Oil's price runup took off last March when OPEC and key allies, disconcerted by plummeting prices and a world glut, cut production by 2.1 million barrels a day - 2.6 percent of world totals.

Except for a small dip, the price rise has continued unabated as OPEC members have largely adhered to the lower production levels. Now they are likely to extend the agreed lower production levels past the March 2000 deadline.

With global crude oil inventories near a two-year low, OPEC is still largely complying with the production cutbacks. With the arrival of colder weather in the northern hemisphere, which increases demand, analyst's say there is no end in sight to oil's rise.
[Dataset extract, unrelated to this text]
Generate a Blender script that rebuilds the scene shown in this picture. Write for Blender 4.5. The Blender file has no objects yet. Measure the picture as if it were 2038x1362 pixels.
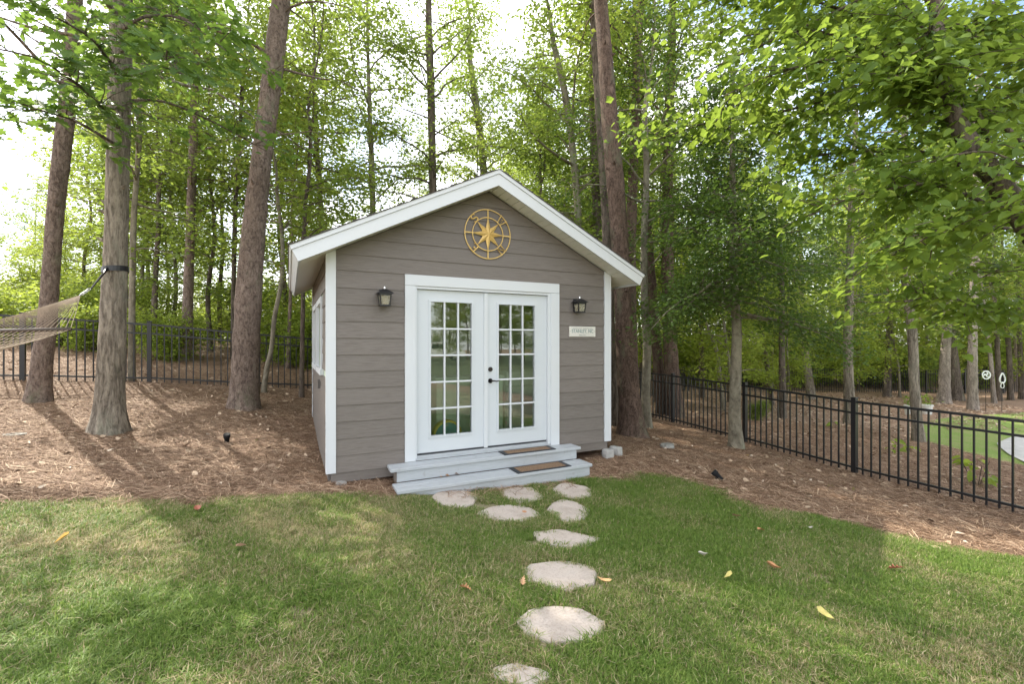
import bpy, math, random
import numpy as np
from mathutils import Vector, Matrix, noise as mnoise

R = math.radians
random.seed(7)
S = bpy.context.scene
COL = S.collection

# ------------------------------------------------------------------ camera, sky, sun, exposure
F_PX, CX, HY, EYE = 909.0, 1019.0, 680.2, 1.6          # photograph: 2038 px wide
cam_d = bpy.data.cameras.new('camera')
cam_d.sensor_width = 36.0
cam_d.lens = F_PX / 2038.0 * 36.0
cam_d.clip_start = 0.05
cam_d.clip_end = 900.0
cam = bpy.data.objects.new('camera', cam_d)
COL.objects.link(cam)
cam.location = (0, 0, EYE)
cam.rotation_euler = (R(90), 0, 0)
S.camera = cam

SUN_AZ, SUN_EL = R(-51), R(47)                          # azimuth clockwise from +Y
world = bpy.data.worlds.new('World')
S.world = world
world.use_nodes = True
wn, wl = world.node_tree.nodes, world.node_tree.links
wn.clear()
w_out = wn.new('ShaderNodeOutputWorld')
w_bg = wn.new('ShaderNodeBackground')
w_bg.inputs['Strength'].default_value = 0.15
w_sky = wn.new('ShaderNodeTexSky')
w_sky.sky_type = 'NISHITA'
w_sky.sun_disc = False
w_sky.sun_elevation = SUN_EL
w_sky.sun_rotation = SUN_AZ
w_sky.air_density = 1.0
w_sky.dust_density = 1.6
w_tc = wn.new('ShaderNodeTexCoord')
w_map = wn.new('ShaderNodeMapping')
w_map.inputs['Scale'].default_value = (1.0, 1.0, 2.2)
w_noi = wn.new('ShaderNodeTexNoise')
w_noi.inputs['Scale'].default_value = 2.3
w_noi.inputs['Detail'].default_value = 7.0
w_noi.inputs['Roughness'].default_value = 0.58
w_rmp = wn.new('ShaderNodeValToRGB')
w_rmp.color_ramp.elements[0].position = 0.38
w_rmp.color_ramp.elements[1].position = 0.62
w_mix = wn.new('ShaderNodeMix')
w_mix.data_type = 'RGBA'
w_mix.inputs[7].default_value = (9.9, 9.7, 9.6, 1)
wl.new(w_tc.outputs['Generated'], w_map.inputs['Vector'])
wl.new(w_map.outputs['Vector'], w_noi.inputs['Vector'])
wl.new(w_noi.outputs['Fac'], w_rmp.inputs['Fac'])
wl.new(w_rmp.outputs['Color'], w_mix.inputs[0])
wl.new(w_sky.outputs['Color'], w_mix.inputs[6])
wl.new(w_mix.outputs[2], w_bg.inputs['Color'])
wl.new(w_bg.outputs['Background'], w_out.inputs['Surface'])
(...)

This latest spike will be more noticeable in the coming weeks as global petrol companies, retailers, airlines and transporters pass along the higher costs to consumers.

"We'll probably have a good six months or so of inflated energy prices that will have to be dealt with, Drollas said.

Western governments, worried that the decline in oil stocks leave them more vulnerable to market swings, hope OPEC nations grow uncomfortable with the surprising surge in prices and end the production cutbacks sooner rather than later for the sake of market stability.

"The higher the oil price goes, the greater the danger the whole market could unravel," said Mehdi Variz, an oil industry analyst in London for the investment bank Dresdner Kleinwort Benson.